Pourtant tout le danger ne provenait pas des rivaux politiques : les Menchéviks et les Sociaux-Révolutionnaires, car la N. E. P en créait un autre pour Lénine et le Comité central à l’intérieur du P. C. En dépit des désaccords et des dissensions, le Parti avait conservé jusqu’ici son unité face aux dangers communs. La foi en sa mission avait été assez forte pour prévenir la désunion et faire croire que celle-ci viendrait empêcher l’édification du socialisme.
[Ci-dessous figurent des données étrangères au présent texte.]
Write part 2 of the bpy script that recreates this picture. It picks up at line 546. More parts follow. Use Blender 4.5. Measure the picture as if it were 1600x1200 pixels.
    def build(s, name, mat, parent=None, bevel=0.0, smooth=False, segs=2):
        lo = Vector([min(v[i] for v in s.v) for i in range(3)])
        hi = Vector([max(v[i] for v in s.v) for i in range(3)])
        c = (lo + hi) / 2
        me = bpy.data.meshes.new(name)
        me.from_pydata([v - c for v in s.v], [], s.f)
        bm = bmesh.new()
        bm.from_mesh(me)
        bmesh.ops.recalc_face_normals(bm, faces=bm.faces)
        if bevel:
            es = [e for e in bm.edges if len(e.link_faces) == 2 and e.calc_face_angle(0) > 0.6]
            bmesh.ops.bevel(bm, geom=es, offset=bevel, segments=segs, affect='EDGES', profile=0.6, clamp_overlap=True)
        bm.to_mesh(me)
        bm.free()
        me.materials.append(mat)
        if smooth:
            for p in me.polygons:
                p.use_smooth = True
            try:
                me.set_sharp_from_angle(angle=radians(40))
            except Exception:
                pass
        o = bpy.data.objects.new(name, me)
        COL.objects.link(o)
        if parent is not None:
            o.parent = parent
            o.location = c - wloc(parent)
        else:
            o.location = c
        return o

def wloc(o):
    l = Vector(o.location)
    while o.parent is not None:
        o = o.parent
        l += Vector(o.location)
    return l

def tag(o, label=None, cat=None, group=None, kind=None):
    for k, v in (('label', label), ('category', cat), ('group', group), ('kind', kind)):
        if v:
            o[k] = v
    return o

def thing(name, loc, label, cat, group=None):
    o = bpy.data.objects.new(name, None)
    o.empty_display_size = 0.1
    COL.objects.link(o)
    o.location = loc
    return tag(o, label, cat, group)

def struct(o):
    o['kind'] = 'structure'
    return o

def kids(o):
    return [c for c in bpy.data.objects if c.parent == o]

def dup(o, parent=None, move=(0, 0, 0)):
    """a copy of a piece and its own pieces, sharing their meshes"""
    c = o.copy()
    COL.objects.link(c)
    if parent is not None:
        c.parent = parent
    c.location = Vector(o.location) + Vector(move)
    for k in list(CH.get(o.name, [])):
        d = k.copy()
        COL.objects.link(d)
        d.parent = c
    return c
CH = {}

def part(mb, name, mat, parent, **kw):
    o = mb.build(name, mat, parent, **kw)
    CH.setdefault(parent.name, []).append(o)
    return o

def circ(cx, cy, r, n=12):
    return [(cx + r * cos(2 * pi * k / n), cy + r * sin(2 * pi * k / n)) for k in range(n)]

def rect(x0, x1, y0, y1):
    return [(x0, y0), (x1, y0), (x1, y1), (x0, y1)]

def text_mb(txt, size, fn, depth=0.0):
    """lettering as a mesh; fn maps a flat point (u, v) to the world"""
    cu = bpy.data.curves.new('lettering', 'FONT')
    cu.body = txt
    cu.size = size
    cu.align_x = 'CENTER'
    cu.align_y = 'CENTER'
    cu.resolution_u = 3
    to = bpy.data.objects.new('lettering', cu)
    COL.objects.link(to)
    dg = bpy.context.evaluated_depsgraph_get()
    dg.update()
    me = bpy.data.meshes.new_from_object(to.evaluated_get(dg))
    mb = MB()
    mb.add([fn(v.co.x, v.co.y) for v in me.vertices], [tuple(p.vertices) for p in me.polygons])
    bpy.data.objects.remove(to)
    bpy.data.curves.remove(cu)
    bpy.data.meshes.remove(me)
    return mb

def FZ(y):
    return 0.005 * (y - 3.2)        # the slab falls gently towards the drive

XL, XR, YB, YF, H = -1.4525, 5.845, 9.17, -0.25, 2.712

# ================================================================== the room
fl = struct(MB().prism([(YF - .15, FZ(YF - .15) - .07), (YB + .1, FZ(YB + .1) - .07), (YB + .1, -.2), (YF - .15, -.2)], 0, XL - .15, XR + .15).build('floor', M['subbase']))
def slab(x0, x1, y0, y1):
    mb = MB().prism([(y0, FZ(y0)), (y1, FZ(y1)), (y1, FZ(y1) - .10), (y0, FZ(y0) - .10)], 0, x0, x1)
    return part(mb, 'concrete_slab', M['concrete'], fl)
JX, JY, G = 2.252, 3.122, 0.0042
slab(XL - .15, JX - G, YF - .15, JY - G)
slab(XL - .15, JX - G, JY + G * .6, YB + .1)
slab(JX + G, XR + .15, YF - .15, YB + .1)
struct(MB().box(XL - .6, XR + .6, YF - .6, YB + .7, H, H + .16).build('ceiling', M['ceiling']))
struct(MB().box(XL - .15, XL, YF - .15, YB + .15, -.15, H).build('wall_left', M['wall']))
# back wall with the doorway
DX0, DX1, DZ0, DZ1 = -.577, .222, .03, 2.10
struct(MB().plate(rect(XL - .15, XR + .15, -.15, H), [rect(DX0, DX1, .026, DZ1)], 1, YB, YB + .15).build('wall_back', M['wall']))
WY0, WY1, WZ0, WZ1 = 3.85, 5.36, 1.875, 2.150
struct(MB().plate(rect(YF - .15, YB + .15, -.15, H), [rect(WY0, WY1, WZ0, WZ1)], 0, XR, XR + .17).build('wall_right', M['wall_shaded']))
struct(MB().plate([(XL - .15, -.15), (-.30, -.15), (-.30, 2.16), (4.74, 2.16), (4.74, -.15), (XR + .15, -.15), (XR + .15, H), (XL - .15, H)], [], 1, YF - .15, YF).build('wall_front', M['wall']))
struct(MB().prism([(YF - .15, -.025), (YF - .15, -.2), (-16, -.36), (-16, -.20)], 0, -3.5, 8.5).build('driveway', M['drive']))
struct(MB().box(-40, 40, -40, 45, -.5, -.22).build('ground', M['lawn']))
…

La nouvelle politique économique risquait désormais d’effacer cette foi non seulement chez les partisans de l’Opposition ouvrière, mais beaucoup d’autres membres du Parti pourraient penser que celle-ci n’exagérait en rien lorsqu’elle entrevoyait des déviations bourgeoises dans la politique du P. C. et accusait les dirigeants de favoriser les paysans. Dorénavant, Lénine devrait compter avec la possibilité d’un mouvement dissident qui pourrait se former au sein du Parti et devenir assez puissant par la suite pour lui enlever le pouvoir.

Engels avait prévu que le chef d’un parti extrémiste qui s’emparerait prématurément du pouvoir se trouverait dans "une situation anormale" : c’est à peu près ce qui arrivait à Lénine. Pour garder le pouvoir, il lui fallait dorénavant appliquer à l’intérieur du parti communiste les méthodes arbitraires dont il s’était servi contre les partis socialistes. Ainsi, il fallait que la contrainte se substitue à la discussion et que l’unité fondée jusqu’ici sur la foi et la communauté des buts poursuivis soit imposée par la force. Lénine l’a expliqué quelques mois après le Xe Congrès du Parti : "Il faut faire entrer encore et toujours dans la tête (des Communistes) qu’après tout le caractère des réunions, congrès, conférences et consultations au sein du parti communiste et en Russie soviétique ne peut pas demeurer ce qu’il était autrefois et ce qu’il est encore pour nous, lorsque l’on échange des discours dans un esprit d’opposition parlementaire, après quoi on rédige une résolution. Il faut que nous passions notre temps à agir et non à rédiger des résolutions".

Mais si l’on n’attend pas la fin du débat pour rédiger les résolutions, alors il faut créer un parti docile et dépourvu de sens critique qui acceptera d’avance tout ce que lui ordonnera le Comité central. Pour réaliser un parti de ce genre, il fallait créer un appareil central nouveau, assez dépourvu de scrupules pour manœuvrer à sa guise l’ensemble des effectifs du Parti. L’offensive de Zinoviev contre les hommes qui manipulaient l’appareil du Parti avait commencé bien avant le Xe Congrès. Le signal d’alarme que donnaient les événements de Cronstadt une semaine avant l’ouverture de ce congrès a donné à Lénine la possibilité de s’assurer, peut-être pour des raisons inattendues, que cette attaque serait couronnée de succès.